▶ **GIVEN TASK**: Write the data out again, exactly as given.

....

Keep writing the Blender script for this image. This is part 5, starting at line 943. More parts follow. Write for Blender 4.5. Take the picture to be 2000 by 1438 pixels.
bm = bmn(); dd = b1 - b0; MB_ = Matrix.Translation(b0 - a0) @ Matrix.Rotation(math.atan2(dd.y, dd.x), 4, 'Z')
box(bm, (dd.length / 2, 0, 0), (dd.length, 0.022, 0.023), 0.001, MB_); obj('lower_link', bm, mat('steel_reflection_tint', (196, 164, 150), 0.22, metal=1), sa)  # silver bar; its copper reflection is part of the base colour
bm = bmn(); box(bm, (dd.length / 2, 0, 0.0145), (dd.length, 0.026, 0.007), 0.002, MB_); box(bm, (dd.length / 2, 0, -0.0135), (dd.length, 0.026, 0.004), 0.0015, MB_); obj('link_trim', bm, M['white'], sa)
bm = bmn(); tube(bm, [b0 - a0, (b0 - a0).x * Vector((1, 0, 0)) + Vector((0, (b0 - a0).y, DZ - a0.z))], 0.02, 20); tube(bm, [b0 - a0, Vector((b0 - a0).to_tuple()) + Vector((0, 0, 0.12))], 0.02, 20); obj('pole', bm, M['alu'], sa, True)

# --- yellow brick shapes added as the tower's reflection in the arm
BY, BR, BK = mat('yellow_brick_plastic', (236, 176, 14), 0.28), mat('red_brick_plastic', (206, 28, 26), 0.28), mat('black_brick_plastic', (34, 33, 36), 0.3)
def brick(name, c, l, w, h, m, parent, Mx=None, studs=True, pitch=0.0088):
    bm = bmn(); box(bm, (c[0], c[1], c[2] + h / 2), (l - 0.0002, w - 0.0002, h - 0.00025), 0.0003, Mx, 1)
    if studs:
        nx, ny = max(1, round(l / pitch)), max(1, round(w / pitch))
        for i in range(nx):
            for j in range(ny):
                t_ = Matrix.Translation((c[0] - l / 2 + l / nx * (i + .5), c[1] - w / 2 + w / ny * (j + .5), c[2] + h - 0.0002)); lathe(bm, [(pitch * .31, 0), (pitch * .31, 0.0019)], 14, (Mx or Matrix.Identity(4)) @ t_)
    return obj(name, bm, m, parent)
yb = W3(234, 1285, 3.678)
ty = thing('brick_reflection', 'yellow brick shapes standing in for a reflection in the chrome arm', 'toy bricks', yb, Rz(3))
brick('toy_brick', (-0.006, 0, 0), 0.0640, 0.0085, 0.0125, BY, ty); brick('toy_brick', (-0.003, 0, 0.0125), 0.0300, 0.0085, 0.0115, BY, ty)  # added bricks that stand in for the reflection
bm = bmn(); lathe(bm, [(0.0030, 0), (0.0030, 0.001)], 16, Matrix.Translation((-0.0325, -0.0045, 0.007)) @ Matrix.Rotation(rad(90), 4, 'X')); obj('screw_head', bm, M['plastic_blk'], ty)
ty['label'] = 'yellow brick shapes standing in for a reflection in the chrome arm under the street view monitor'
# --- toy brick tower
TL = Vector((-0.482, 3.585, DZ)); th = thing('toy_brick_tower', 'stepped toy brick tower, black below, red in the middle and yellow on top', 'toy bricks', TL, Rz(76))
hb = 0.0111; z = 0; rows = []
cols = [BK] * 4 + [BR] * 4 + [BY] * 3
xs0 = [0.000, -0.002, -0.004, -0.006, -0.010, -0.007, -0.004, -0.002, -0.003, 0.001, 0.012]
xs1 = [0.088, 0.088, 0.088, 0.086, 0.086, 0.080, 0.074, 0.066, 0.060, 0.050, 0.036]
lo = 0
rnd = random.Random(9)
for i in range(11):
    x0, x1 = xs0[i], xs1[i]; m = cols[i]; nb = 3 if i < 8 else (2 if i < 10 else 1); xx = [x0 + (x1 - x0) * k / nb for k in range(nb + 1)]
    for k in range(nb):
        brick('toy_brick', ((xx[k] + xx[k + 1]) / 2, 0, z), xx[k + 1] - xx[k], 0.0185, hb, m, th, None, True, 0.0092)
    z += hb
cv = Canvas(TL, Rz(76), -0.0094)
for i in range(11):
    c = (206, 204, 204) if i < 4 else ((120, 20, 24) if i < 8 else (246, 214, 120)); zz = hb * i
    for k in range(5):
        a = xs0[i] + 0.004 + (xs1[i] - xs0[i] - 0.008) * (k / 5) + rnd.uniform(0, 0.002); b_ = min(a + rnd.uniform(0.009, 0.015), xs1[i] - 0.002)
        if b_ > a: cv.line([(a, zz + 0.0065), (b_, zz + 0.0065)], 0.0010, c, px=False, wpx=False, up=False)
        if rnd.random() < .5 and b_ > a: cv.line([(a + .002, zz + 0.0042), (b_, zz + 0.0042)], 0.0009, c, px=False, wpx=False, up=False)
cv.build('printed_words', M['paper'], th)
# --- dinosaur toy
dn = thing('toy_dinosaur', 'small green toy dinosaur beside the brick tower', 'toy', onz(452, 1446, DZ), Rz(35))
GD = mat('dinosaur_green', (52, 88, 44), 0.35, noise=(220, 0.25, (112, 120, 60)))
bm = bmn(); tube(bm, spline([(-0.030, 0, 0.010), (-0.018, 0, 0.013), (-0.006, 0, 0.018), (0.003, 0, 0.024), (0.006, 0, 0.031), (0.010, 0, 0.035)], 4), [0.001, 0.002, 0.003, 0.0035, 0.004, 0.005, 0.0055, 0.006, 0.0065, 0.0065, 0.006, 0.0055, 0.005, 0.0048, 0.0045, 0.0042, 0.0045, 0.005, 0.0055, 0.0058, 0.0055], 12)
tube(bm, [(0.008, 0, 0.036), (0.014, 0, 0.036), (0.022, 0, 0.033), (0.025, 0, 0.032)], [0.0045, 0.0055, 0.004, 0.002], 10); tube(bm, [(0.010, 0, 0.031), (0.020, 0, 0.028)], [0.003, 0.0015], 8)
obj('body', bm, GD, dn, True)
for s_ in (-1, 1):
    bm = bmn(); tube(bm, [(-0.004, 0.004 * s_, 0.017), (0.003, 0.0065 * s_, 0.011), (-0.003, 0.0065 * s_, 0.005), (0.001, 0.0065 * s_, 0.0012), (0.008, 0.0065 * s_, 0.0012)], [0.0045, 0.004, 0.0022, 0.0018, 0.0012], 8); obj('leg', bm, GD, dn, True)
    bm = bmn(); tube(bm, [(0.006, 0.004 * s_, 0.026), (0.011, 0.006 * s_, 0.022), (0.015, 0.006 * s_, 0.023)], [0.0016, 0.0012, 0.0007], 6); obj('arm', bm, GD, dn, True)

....

▶ **OUTPUT BELOW**:
Keep writing the Blender script for this image. This is part 5, starting at line 943. More parts follow. Write for Blender 4.5. Take the picture to be 2000 by 1438 pixels.
bm = bmn(); dd = b1 - b0; MB_ = Matrix.Translation(b0 - a0) @ Matrix.Rotation(math.atan2(dd.y, dd.x), 4, 'Z')
box(bm, (dd.length / 2, 0, 0), (dd.length, 0.022, 0.023), 0.001, MB_); obj('lower_link', bm, mat('steel_reflection_tint', (196, 164, 150), 0.22, metal=1), sa)  # silver bar; its copper reflection is part of the base colour
bm = bmn(); box(bm, (dd.length / 2, 0, 0.0145), (dd.length, 0.026, 0.007), 0.002, MB_); box(bm, (dd.length / 2, 0, -0.0135), (dd.length, 0.026, 0.004), 0.0015, MB_); obj('link_trim', bm, M['white'], sa)
bm = bmn(); tube(bm, [b0 - a0, (b0 - a0).x * Vector((1, 0, 0)) + Vector((0, (b0 - a0).y, DZ - a0.z))], 0.02, 20); tube(bm, [b0 - a0, Vector((b0 - a0).to_tuple()) + Vector((0, 0, 0.12))], 0.02, 20); obj('pole', bm, M['alu'], sa, True)

# --- yellow brick shapes added as the tower's reflection in the arm
BY, BR, BK = mat('yellow_brick_plastic', (236, 176, 14), 0.28), mat('red_brick_plastic', (206, 28, 26), 0.28), mat('black_brick_plastic', (34, 33, 36), 0.3)
def brick(name, c, l, w, h, m, parent, Mx=None, studs=True, pitch=0.0088):
    bm = bmn(); box(bm, (c[0], c[1], c[2] + h / 2), (l - 0.0002, w - 0.0002, h - 0.00025), 0.0003, Mx, 1)
    if studs:
        nx, ny = max(1, round(l / pitch)), max(1, round(w / pitch))
        for i in range(nx):
            for j in range(ny):
                t_ = Matrix.Translation((c[0] - l / 2 + l / nx * (i + .5), c[1] - w / 2 + w / ny * (j + .5), c[2] + h - 0.0002)); lathe(bm, [(pitch * .31, 0), (pitch * .31, 0.0019)], 14, (Mx or Matrix.Identity(4)) @ t_)
    return obj(name, bm, m, parent)
yb = W3(234, 1285, 3.678)
ty = thing('brick_reflection', 'yellow brick shapes standing in for a reflection in the chrome arm', 'toy bricks', yb, Rz(3))
brick('toy_brick', (-0.006, 0, 0), 0.0640, 0.0085, 0.0125, BY, ty); brick('toy_brick', (-0.003, 0, 0.0125), 0.0300, 0.0085, 0.0115, BY, ty)  # added bricks that stand in for the reflection
bm = bmn(); lathe(bm, [(0.0030, 0), (0.0030, 0.001)], 16, Matrix.Translation((-0.0325, -0.0045, 0.007)) @ Matrix.Rotation(rad(90), 4, 'X')); obj('screw_head', bm, M['plastic_blk'], ty)
ty['label'] = 'yellow brick shapes standing in for a reflection in the chrome arm under the street view monitor'
# --- toy brick tower
TL = Vector((-0.482, 3.585, DZ)); th = thing('toy_brick_tower', 'stepped toy brick tower, black below, red in the middle and yellow on top', 'toy bricks', TL, Rz(76))
hb = 0.0111; z = 0; rows = []
cols = [BK] * 4 + [BR] * 4 + [BY] * 3
xs0 = [0.000, -0.002, -0.004, -0.006, -0.010, -0.007, -0.004, -0.002, -0.003, 0.001, 0.012]
xs1 = [0.088, 0.088, 0.088, 0.086, 0.086, 0.080, 0.074, 0.066, 0.060, 0.050, 0.036]
lo = 0
rnd = random.Random(9)
for i in range(11):
    x0, x1 = xs0[i], xs1[i]; m = cols[i]; nb = 3 if i < 8 else (2 if i < 10 else 1); xx = [x0 + (x1 - x0) * k / nb for k in range(nb + 1)]
    for k in range(nb):
        brick('toy_brick', ((xx[k] + xx[k + 1]) / 2, 0, z), xx[k + 1] - xx[k], 0.0185, hb, m, th, None, True, 0.0092)
    z += hb
cv = Canvas(TL, Rz(76), -0.0094)
for i in range(11):
    c = (206, 204, 204) if i < 4 else ((120, 20, 24) if i < 8 else (246, 214, 120)); zz = hb * i
    for k in range(5):
        a = xs0[i] + 0.004 + (xs1[i] - xs0[i] - 0.008) * (k / 5) + rnd.uniform(0, 0.002); b_ = min(a + rnd.uniform(0.009, 0.015), xs1[i] - 0.002)
        if b_ > a: cv.line([(a, zz + 0.0065), (b_, zz + 0.0065)], 0.0010, c, px=False, wpx=False, up=False)
        if rnd.random() < .5 and b_ > a: cv.line([(a + .002, zz + 0.0042), (b_, zz + 0.0042)], 0.0009, c, px=False, wpx=False, up=False)
cv.build('printed_words', M['paper'], th)
# --- dinosaur toy
dn = thing('toy_dinosaur', 'small green toy dinosaur beside the brick tower', 'toy', onz(452, 1446, DZ), Rz(35))
GD = mat('dinosaur_green', (52, 88, 44), 0.35, noise=(220, 0.25, (112, 120, 60)))
bm = bmn(); tube(bm, spline([(-0.030, 0, 0.010), (-0.018, 0, 0.013), (-0.006, 0, 0.018), (0.003, 0, 0.024), (0.006, 0, 0.031), (0.010, 0, 0.035)], 4), [0.001, 0.002, 0.003, 0.0035, 0.004, 0.005, 0.0055, 0.006, 0.0065, 0.0065, 0.006, 0.0055, 0.005, 0.0048, 0.0045, 0.0042, 0.0045, 0.005, 0.0055, 0.0058, 0.0055], 12)
tube(bm, [(0.008, 0, 0.036), (0.014, 0, 0.036), (0.022, 0, 0.033), (0.025, 0, 0.032)], [0.0045, 0.0055, 0.004, 0.002], 10); tube(bm, [(0.010, 0, 0.031), (0.020, 0, 0.028)], [0.003, 0.0015], 8)
obj('body', bm, GD, dn, True)
for s_ in (-1, 1):
    bm = bmn(); tube(bm, [(-0.004, 0.004 * s_, 0.017), (0.003, 0.0065 * s_, 0.011), (-0.003, 0.0065 * s_, 0.005), (0.001, 0.0065 * s_, 0.0012), (0.008, 0.0065 * s_, 0.0012)], [0.0045, 0.004, 0.0022, 0.0018, 0.0012], 8); obj('leg', bm, GD, dn, True)
    bm = bmn(); tube(bm, [(0.006, 0.004 * s_, 0.026), (0.011, 0.006 * s_, 0.022), (0.015, 0.006 * s_, 0.023)], [0.0016, 0.0012, 0.0007], 6); obj('arm', bm, GD, dn, True)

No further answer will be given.